● **To be done**: Leave out the pictures and retype only the lines from the opening line to the line that holds "0.45, cell=30, sink=False)", both ends included.

──────── Given information

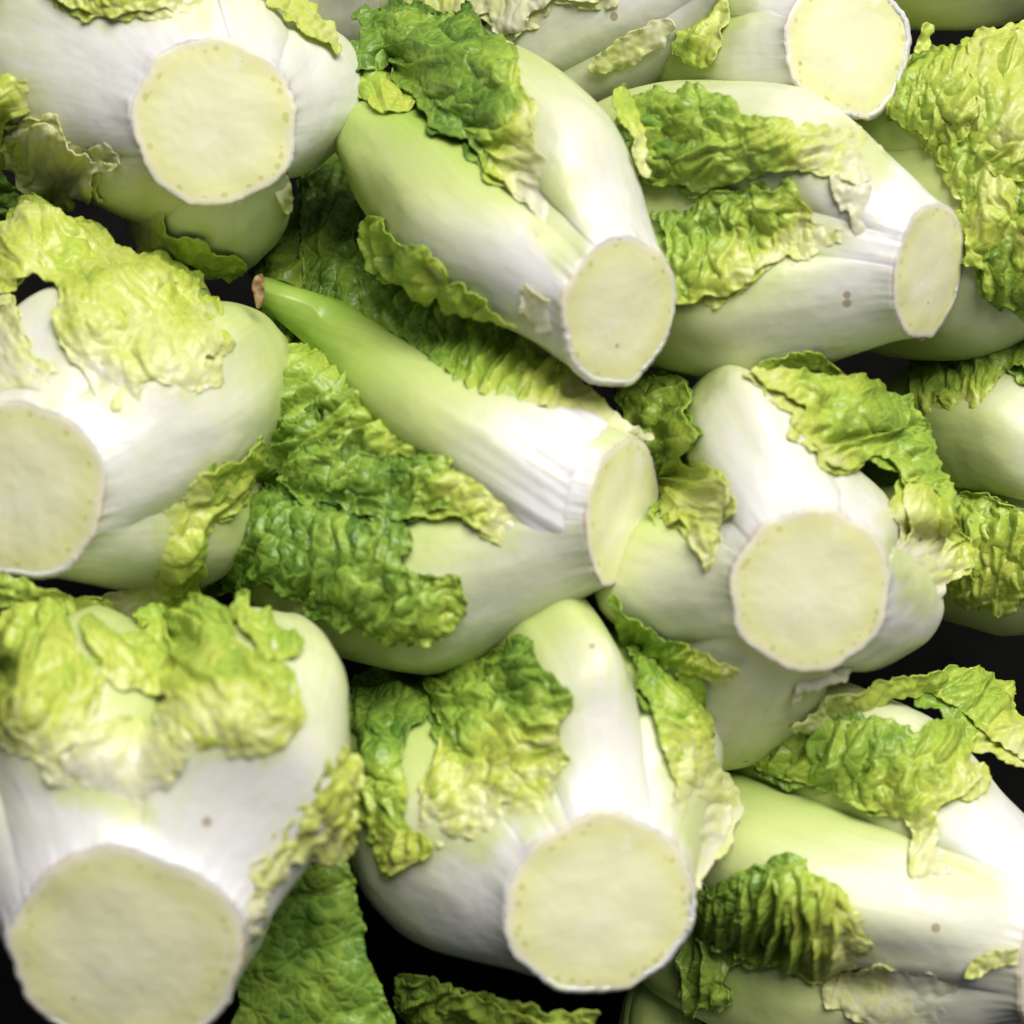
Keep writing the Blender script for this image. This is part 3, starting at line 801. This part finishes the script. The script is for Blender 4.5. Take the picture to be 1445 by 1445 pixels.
K = Head('head on the right edge below the black gap, white with dark crumpled green above', (1640, 745), 95, -0.020, (165, 42), 520, 172, (165, 35), [
    (60, 60, 0.05, 2.2, 0.92, 0.01), (150, 60, 0.05, 2.2, 0.92, 0.01), (225, 50, 0.14, 2.2, 0.95, 0.03, 0, (0.15, 0.5)),
    (275, 40, 0.0, 2.2, 0.95, 0.01, 0, (0.3, 0.8)), (325, 48, 0.18, 2.2, 0.95, 0.04, 0, (0.05, 0.6), 0.25)], 99)
K.blade(W6((1050,250),(1070,160),(1120,120),(1190,150),(1250,120),(1250,90),(1340,60),(1433,40),(1520,60),(1520,250),(1433,200),(1380,190),(1330,240),(1280,290),(1200,320),(1180,240),(1160,300),(1120,340),(1090,330)), 70, (1400,600), (1400,490), 0.85, 0.35, cell=26, curl=12)
K.blade(W6((1190,920),(1190,860),(1220,780),(1200,680),(1220,600),(1290,580),(1350,620),(1433,660),(1520,700),(1520,960),(1433,930),(1400,970),(1350,995),(1310,960),(1240,970)), 80, (1400,840), (1360,700), 0.6, 0.45, cell=30, sink=False)

M = Head('largest lettuce heart, bottom left corner, with broad white ribs above its cut stem', (178, 1345), 167, 0.060, (88, 41), 540, 238, (90, 22), [
    (180, 70, 0.05, 2.2, 0.92, 0.01, 0, (0.1, 0.6)), (250, 60, 0.06, 2.2, 0.92, 0.01), (105, 45, 0.03, 2.2, 0.92, 0.01, 0, (0.1, 0.6), 0.3),
    (285, 40, 0.16, 2.2, 0.95, 0.02, 0, (0.0, 0.4)),
    (332, 40, 0.17, 1.8, 0.95, 0.03, 0, (0.0, 0.4), 0.1),
    (48, 42, 0.30, 1.9, 0.95, 0.05, 0, (0.0, 0.25), 0.08)], 101)
M.blade(W7((1090,620),(1120,600),(1160,500),(1180,520),(1215,560),(1215,680),(1190,850),(1160,900),(1050,890),(980,900),(940,970),(900,1000),(890,1080),(850,1150),(810,1160),(830,1060),(870,960),(900,900),(1000,800),(1040,720)), 60, (360,1300), (490,1080), 0.42, 0.12, sink=False, lift=3)
M.blade(W7((280,130),(330,125),(420,150),(500,100),(460,90),(530,60),(600,60),(640,30),(700,40),(780,80),(810,160),(850,200),(920,240),(975,270),(970,340),(1000,410),(970,470),(920,520),(850,535),(740,520),(640,525),(580,490),(540,450),(560,400),(580,340),(480,330),(400,320),(350,270),(330,230)), -55, (230,1090), (300,880), 0.62, 0.15, cell=34, lift=10)
M.blade(W7((-60,170),(0,180),(30,70),(100,25),(170,50),(235,120),(270,220),(320,270),(310,380),(290,480),(240,500),(200,560),(240,600),(330,640),(420,690),(490,720),(470,750),(400,720),(320,680),(200,640),(130,560),(80,540),(0,490),(-60,450)), 70, (130,1140), (40,900), 0.52, 0.06, cell=34, lift=8)
M.blade(W7((770,60),(830,20),(850,60),(920,80),(960,120),(1015,170),(1000,210),(940,215),(880,200),(830,130)), -40, (350,930), (380,870), 0.72, 0.5, sink=False, curl=14)

O = Head('lettuce heart at the bottom centre, cut stem facing the camera below an upright white rib', (848, 1278), 135, 0.040, (123, 35), 590, 205, (132, 14), [
    (160, 60, 0.08, 2.2, 0.92, 0.01, 0, (0.15, 0.7), 0.2),
    (105, 50, 0.05, 2.2, 0.92, 0.01, 0, (0.0, 0.6), 0.2),
    (62, 46, 0.26, 2.0, 0.92, 0.02, 0, (0.0, 0.6), 0.2),
    (310, 45, 0.04, 2.2, 0.95, 0.02, 0, (0.0, 0.6), 0.2),
    (250, 56, 0.28, 2.2, 0.95, 0.03, 0, (0.02, 0.5), 0.2),
    (8, 30, 0.30, 1.7, 0.97, 0.05, 0, (0.0, 0.6), 0.15)], 111)
O.blade(W8((60,330),(100,300),(200,280),(270,310),(310,370),(300,420),(240,470),(220,560),(240,650),(230,740),(250,790),(310,800),(310,860),(240,900),(200,930),(150,900),(130,800),(80,740),(70,600),(80,500),(50,420)), 80, (600,1250), (520,1020), 0.88, 0.4, sink=False)
O.blade(W8((300,270),(360,240),(450,220),(560,170),(650,150),(700,230),(750,300),(800,340),(760,390),(740,450),(760,540),(730,640),(720,730),(650,770),(610,720),(560,700),(540,780),(480,830),(420,800),(330,850),(280,780),(290,640),(330,560),(340,450),(320,370)), 20, (740,1190), (690,960), 0.80, 0.08, lift=9)
O.blade(W8((980,210),(1050,230),(1120,280),(1170,300),(1190,370),(1230,440),(1260,520),(1290,600),(1320,680),(1320,760),(1290,860),(1240,930),(1210,980),(1190,850),(1150,780),(1130,640),(1100,550),(1070,450),(1020,350),(990,280)), -60, (990,1200), (930,950), 0.72, 0.06)
O.blade(W8((200,1300),(300,1290),(450,1330),(600,1380),(720,1420),(850,1410),(800,1470),(600,1500),(300,1500)), 20, (800,1400), (600,1440), 0.7, 0.55, sink=False)

P = Head('lettuce heart lying on its side, bottom right corner, stem past the edge', (1480, 1325), 130, 0.003, (162, 58), 690, 205, (172, 62), [
    (150, 55, 0.05, 2.2, 0.92, 0.01, 0, (0.1, 0.7), 0.2),
    (60, 50, 0.05, 2.2, 0.92, 0.01, 0, (0.0, 0.6), 0.2),
    (218, 38, 0.34, 1.9, 0.95, 0.02, 0, (0.08, 0.6), 0.2),
    (344, 38, 0.26, 1.8, 0.95, 0.03, 0, (0.0, 0.5), 0.2),
    (280, 36, 0.26, 1.8, 0.95, 0.05, 0, (0.08, 0.5), 0.25)], 121)
P.blade(W9((1040,100),(1100,40),(1180,0),(1300,30),(1370,90),(1410,190),(1445,230),(1550,300),(1550,450),(1445,400),(1350,330),(1260,270),(1160,180)), 30, (1440,1080), (1360,960), 0.68, 0.2, sink=False)
P.blade(W9((370,400),(380,320),(480,250),(600,215),(720,220),(850,230),(970,240),(980,270),(1060,235),(1180,235),(1180,300),(1210,380),(1260,400),(1240,460),(1190,510),(1100,560),(1070,640),(1080,720),(1200,780),(1260,830),(1280,900),(1150,900),(1010,880),(970,800),(980,700),(960,600),(900,570),(850,570),(760,560),(700,520),(700,450),(620,470),(540,470),(440,450)), 70, (1350,1250), (1240,1050), 0.68, 0.02, cell=28, lift=10)
P.blade(W9((640,1280),(720,1220),(830,1200),(1000,1230),(1160,1260),(1260,1300),(1240,1360),(1220,1445),(1220,1500),(850,1500),(800,1445),(700,1390),(630,1350)), 50, (1380,1400), (1150,1380), 0.2, 0.0, amp=0.4, lift=3, under=False)
P.blade(W9((130,880),(200,900),(290,850),(380,810),(450,795),(520,820),(560,880),(640,880),(700,940),(720,1000),(760,1080),(820,1120),(810,1190),(740,1200),(680,1220),(600,1270),(500,1230),(460,1190),(380,1210),(270,1200),(240,1260),(260,1310),(220,1380),(160,1360),(120,1390),(70,1330),(60,1230),(80,1130),(110,1000)), 80, (1260,1340), (1060,1290), 0.74, 0.15, cell=26, pleat=1.8, aniso=3.5, lift=12)
P.blade(W9((1200,1230),(1230,1180),(1290,1140),(1380,1130),(1470,1120),(1470,1180),(1330,1200),(1250,1230)), 10, (1440,1340), (1370,1370), 0.4, 0.15, amp=0.3, sink=False, ragged=0.3)

M.blade(W7((240,500),(330,430),(450,410),(560,460),(640,520),(570,640),(490,725),(430,745),(330,690),(220,620)), 60, (190,1160), (180,1000), 0.22, 0.0, amp=0.6, cell=34, lift=5, under=False)
J.blade(W6((645,1300),(655,1230),(700,1185),(760,1190),(860,1150),(810,1205),(735,1240),(690,1255)), 60, (1100,1000), (1150,940), 0.0, 0.0, amp=0.2, sink=False, lift=9, ragged=0.3, name='torn_flap')
A.blade(W1((1085,760),(1130,735),(1170,780),(1192,820),(1150,858),(1110,810)), 60, (370,260), (410,290), 0.15, 0.0, amp=0.2, sink=False, lift=6, ragged=0.3, name='torn_flap')

Q = Head('small pale head peeping from the dark at the bottom edge', (940, 1660), 40, -0.020, (90, 60), 300, 70, (90, 40), [
    (0, 60, 0.08, 2.2, 0.95, 0.02, 0, (0.15, 0.5)), (80, 60, 0.06), (280, 60, 0.06), (180, 60, 0.05)], 131)

# ------------------------------------------------------------------ a loose outer leaf
class LooseLeaf(Head):
    def __init__(self, label, org, near, fold):
        self.cut = org; self.D = D0 - near; self.u = UNIT * self.D / D0
        self.c = ray(*org) * self.D; self.fold = fold; self.nb = 7
        o = bpy.data.objects.new('lettuce_leaf', None); o.empty_display_size = 0.02
        o.location = to_world(self.c[None])[0]; COL.objects.link(o)
        o['label'] = label; o['category'] = 'leaf'
        self.o = o
        bpy.context.view_layer.update()
    def base_depth(self, X, Y):
        (x0, y0), (x1, y1), v, slope_ = self.fold
        L = math.hypot(x1 - x0, y1 - y0)
        ac = ((X - x0) * -(y1 - y0) + (Y - y0) * (x1 - x0)) / L
        al = ((X - x0) * (x1 - x0) + (Y - y0) * (y1 - y0)) / L
        h = -np.sqrt(ac**2 + 150) * v + al * slope_
        return self.D - h * self.u, np.zeros_like(X)

N = LooseLeaf('loose flat dark green leaf tucked beneath the largest heart at the bottom', (440, 1330), 0.022, ((455, 1230), (500, 1445), 0.32, -0.15))
N.blade(W7((900,1000),(960,950),(1050,900),(1160,890),(1190,960),(1220,1040),(1230,1150),(1260,1250),(1300,1340),(1330,1445),(1340,1560),(780,1560),(800,1445),(830,1240),(880,1180),(890,1080)), 20, (430,1100), (440,1330), 0.86, 0.76, cell=95, amp=0.6, pleat=0.5, sink=False)
N.rib(W7((1095,905),(1125,905),(1150,1050),(1178,1200),(1215,1330),(1250,1450),(1260,1540),(1225,1540),(1205,1450),(1170,1330),(1140,1200),(1118,1050)), FX((470,1540),(460,1220)), 9, (0.35, 0.75), 14)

────────────────

● **In response**:
Keep writing the Blender script for this image. This is part 3, starting at line 801. This part finishes the script. The script is for Blender 4.5. Take the picture to be 1445 by 1445 pixels.
K = Head('head on the right edge below the black gap, white with dark crumpled green above', (1640, 745), 95, -0.020, (165, 42), 520, 172, (165, 35), [
    (60, 60, 0.05, 2.2, 0.92, 0.01), (150, 60, 0.05, 2.2, 0.92, 0.01), (225, 50, 0.14, 2.2, 0.95, 0.03, 0, (0.15, 0.5)),
    (275, 40, 0.0, 2.2, 0.95, 0.01, 0, (0.3, 0.8)), (325, 48, 0.18, 2.2, 0.95, 0.04, 0, (0.05, 0.6), 0.25)], 99)
K.blade(W6((1050,250),(1070,160),(1120,120),(1190,150),(1250,120),(1250,90),(1340,60),(1433,40),(1520,60),(1520,250),(1433,200),(1380,190),(1330,240),(1280,290),(1200,320),(1180,240),(1160,300),(1120,340),(1090,330)), 70, (1400,600), (1400,490), 0.85, 0.35, cell=26, curl=12)
K.blade(W6((1190,920),(1190,860),(1220,780),(1200,680),(1220,600),(1290,580),(1350,620),(1433,660),(1520,700),(1520,960),(1433,930),(1400,970),(1350,995),(1310,960),(1240,970)), 80, (1400,840), (1360,700), 0.6, 0.45, cell=30, sink=False)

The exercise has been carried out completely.